Lehrmann, 27, was a senior adviser to Senator and then-minister Linda Reynolds when he went out drinking with colleagues, including Ms Higgins, on the evening of Friday, March 22, 2019, in Canberra.
Lehrmann has not taken the stand in the ACT Supreme Court after pleading not guilty to sexual intercourse with Ms Higgins, without her consent and being reckless to her consent.
But a police interview, recorded last year, was played in court this week in which, for the first time, revealed Lehrmann’s version of events as he spoke to AFP detectives in Sydney, without his lawyer present, before he was charged with any alleged crime.
In it, he told officers he and Ms Higgins had been drinking with two more political staffers, at an 80s dance bar called 88MPH in Canberra, because he loved 80s music, and a “boogie”.
His barrister, Steve Whybrow, said in his opening to the jury that Ms Higgins had “erased” important information including that a witness may have seen her and Lehrmann kissing.
Ms Higgins told police, in her own interview, she did not remember such a kiss but she trusted a sober mind over her own as she was very drunk.
Mr Lehrmann was not explicitly asked in his police interview, except if he had any “intimate” contact with Ms Higgins at the bar.
“Yeah, it’s possible, but would I have acted beyond anything that was a bit flirtatious? Absolutely not, because I was in a relationship,” Lehrmann told officers.
Lehrmann told police he needed to return to Parliament House after 1am, to pick up his house keys and tend to some Question Time documents for Ms Reynolds before he went home.
Lehrmann told officers he was “shocked” when Ms Higgins, who worked as a media adviser in the office, said she also needed to do some work in parliament late at night.
“I was going to get my keys, but that’s her business.

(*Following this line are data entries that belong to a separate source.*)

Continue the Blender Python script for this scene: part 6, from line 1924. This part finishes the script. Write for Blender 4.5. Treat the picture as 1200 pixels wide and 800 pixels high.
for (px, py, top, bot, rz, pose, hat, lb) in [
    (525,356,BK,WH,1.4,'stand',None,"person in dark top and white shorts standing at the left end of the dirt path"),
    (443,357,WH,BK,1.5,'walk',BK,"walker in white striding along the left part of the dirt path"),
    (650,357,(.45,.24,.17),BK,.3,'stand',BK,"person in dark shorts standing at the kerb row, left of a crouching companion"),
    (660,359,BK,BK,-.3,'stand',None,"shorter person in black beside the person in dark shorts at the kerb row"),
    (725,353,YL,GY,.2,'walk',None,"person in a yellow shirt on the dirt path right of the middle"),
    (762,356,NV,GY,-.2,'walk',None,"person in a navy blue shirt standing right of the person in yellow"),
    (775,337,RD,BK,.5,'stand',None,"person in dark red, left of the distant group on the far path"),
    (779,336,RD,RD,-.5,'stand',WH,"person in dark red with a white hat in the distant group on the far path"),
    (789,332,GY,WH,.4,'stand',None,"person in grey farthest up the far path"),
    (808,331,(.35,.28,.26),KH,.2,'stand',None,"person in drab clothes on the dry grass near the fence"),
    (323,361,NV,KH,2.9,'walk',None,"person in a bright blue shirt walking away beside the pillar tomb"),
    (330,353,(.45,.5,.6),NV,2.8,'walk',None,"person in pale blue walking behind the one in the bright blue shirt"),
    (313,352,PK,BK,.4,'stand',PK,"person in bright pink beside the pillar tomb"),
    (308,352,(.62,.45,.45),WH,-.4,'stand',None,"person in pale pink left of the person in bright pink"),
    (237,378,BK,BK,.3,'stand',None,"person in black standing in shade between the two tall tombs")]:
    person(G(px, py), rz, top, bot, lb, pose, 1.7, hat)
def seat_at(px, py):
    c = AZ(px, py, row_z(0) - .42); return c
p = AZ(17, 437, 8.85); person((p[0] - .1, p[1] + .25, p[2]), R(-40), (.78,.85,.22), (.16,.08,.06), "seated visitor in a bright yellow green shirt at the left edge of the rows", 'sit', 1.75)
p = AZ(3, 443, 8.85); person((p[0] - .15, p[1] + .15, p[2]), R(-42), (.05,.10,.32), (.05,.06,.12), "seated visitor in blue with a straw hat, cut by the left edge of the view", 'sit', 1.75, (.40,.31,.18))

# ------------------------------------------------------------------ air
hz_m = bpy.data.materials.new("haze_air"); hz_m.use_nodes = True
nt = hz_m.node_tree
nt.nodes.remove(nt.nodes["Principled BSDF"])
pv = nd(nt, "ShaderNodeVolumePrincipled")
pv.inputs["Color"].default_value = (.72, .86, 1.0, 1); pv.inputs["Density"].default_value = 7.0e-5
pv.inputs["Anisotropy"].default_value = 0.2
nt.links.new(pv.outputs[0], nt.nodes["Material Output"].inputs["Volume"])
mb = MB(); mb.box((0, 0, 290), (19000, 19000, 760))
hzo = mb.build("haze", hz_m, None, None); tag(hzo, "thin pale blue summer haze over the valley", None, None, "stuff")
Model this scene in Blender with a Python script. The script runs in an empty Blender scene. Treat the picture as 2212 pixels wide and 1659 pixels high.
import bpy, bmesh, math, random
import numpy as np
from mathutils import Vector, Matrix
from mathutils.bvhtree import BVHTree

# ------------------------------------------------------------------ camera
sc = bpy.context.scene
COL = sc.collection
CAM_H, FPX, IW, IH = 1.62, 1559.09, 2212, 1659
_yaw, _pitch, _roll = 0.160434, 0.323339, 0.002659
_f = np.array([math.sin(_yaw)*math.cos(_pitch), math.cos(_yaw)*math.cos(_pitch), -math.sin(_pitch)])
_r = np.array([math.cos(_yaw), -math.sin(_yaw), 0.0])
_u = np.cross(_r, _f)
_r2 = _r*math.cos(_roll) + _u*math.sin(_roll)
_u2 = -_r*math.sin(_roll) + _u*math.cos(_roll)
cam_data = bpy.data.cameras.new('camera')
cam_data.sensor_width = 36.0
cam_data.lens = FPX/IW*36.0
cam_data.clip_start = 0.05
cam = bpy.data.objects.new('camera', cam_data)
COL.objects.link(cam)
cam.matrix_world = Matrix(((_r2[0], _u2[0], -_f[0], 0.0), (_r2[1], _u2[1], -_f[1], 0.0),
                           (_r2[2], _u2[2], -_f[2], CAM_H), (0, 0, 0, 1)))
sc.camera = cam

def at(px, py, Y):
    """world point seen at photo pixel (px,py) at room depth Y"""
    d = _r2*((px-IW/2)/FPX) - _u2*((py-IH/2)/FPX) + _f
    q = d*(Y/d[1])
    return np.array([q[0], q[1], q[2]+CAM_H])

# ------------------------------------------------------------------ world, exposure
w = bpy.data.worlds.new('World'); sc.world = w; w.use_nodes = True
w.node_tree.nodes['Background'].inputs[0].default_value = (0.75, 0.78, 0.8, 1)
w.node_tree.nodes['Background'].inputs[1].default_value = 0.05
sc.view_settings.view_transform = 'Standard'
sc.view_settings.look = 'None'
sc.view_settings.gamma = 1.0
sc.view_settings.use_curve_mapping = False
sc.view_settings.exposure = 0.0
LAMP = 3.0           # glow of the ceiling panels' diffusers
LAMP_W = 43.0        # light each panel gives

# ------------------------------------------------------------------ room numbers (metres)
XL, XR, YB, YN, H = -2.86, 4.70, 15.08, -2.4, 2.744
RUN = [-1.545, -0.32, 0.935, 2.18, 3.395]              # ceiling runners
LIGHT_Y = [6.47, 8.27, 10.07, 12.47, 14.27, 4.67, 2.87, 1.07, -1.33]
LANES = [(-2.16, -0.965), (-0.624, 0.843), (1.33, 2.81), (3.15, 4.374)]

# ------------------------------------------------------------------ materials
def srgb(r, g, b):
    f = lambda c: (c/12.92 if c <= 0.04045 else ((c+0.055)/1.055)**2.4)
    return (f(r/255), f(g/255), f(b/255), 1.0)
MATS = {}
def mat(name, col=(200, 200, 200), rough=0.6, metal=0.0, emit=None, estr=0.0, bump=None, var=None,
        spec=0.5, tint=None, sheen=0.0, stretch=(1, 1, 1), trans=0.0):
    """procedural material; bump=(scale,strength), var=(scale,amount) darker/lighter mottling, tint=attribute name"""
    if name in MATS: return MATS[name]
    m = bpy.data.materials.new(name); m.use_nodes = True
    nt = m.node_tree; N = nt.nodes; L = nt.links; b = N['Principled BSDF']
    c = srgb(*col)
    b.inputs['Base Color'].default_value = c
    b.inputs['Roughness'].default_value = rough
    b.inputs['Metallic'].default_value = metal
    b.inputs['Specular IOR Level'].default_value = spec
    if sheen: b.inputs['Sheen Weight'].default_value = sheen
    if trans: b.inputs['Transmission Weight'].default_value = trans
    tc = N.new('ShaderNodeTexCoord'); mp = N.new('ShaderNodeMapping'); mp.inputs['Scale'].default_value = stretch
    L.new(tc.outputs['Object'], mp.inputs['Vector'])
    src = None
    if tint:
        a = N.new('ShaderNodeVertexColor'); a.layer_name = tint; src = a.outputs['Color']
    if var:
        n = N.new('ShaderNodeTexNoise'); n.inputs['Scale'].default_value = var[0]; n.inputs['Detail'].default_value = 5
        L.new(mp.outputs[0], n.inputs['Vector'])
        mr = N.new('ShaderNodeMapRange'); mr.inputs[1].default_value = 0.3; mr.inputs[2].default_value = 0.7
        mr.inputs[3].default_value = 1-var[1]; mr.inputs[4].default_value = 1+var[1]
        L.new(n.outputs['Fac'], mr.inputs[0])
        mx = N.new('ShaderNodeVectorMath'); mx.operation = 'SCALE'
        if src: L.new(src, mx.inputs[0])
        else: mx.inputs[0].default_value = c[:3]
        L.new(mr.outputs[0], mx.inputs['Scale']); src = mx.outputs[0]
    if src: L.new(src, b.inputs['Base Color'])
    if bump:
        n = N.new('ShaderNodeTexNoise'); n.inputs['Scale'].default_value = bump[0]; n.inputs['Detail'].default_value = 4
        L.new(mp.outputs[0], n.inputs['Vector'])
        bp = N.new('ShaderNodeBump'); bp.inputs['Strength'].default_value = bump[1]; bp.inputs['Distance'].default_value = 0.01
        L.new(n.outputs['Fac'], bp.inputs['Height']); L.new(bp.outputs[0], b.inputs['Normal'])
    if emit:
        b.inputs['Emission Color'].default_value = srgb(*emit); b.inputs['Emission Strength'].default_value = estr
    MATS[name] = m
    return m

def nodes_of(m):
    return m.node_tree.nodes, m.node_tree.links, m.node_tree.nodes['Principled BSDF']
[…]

I’m not a media adviser and thought maybe the minister asked her something,” Lehrmann told police.
Lehrmann told officers he believed he was “being a gentleman” by ordering an Uber to Parliament House and inviting Ms Higgins to come along.
Ms Higgins, in her own evidence, flatly denied she needed to go to work – and told the court she believed she was going home when she got in the car at 88MPH.
Two Parliament House chiefs of staff told the court, this week, Lehrmann told them he went to parliament “to drink whiskey”.
One of them, his boss, said he had “no urgent work” to take care of.
Lehrmann and Higgins arrived at parliament just before 2am and an intercom was recording as he told security he was there “to pick up some documents”.
CCTV captured the pair of them going through security and being escorted to the suite – Ms Higgins was recorded carrying her heels because she was struggling to put them back on.
The stories, between Ms Higgins and Lehrmann, deviate far more wildly after CCTV captured them entering the lift that took them to Senator Reynolds’ office.
“I entered the office and turned left to my desk, Brittney turned right and went into the minister’s suite opposite the chief of staff’s suite,” Lehrmann told police.
“I didn’t see her again.”
Lehrmann told the police he left out the back door of the office suite, after about 20 minutes, when he completed working on documents for question time.
He said he did not interact with Ms Higgins again in the office before leaving and was not “intimate” with her.
Ms Higgins, by contrast, told the court she woke up on Senator Reynolds’ office couch to find Lehrmann on top of her, raping her, as she said “no” repeatedly.
Within three days, the jury in his sexual assault trial heard, Lehrmann was terminated for breaching security in Parliament House and within a week Ms Higgins had told two people he was a rapist.
By early 2021 Ms Higgins had spoken to journalists Samantha Maiden and Lisa Wilkinson and, Lehrmann told police, the ensuring fallout from the ensuing media storm left him contemplating suicide.
“My world has been rocked,” he said.
Lehrmann told officers he had received “hurtful” calls from journalists and suggested he “was ready to go” by the end of it. He was to leave his superannuation to his single mother – he told officers he was now seeing a psychologist in his hometown of Toowoomba.
In the ACT Supreme Court on Monday, watching the footage play, Lehrmann became visibly emotional as the recording played.
He stopped jotting notes in his Moleskine notebook, a habit he has maintained the entire trial, looked away from the public gallery and breathed deeply.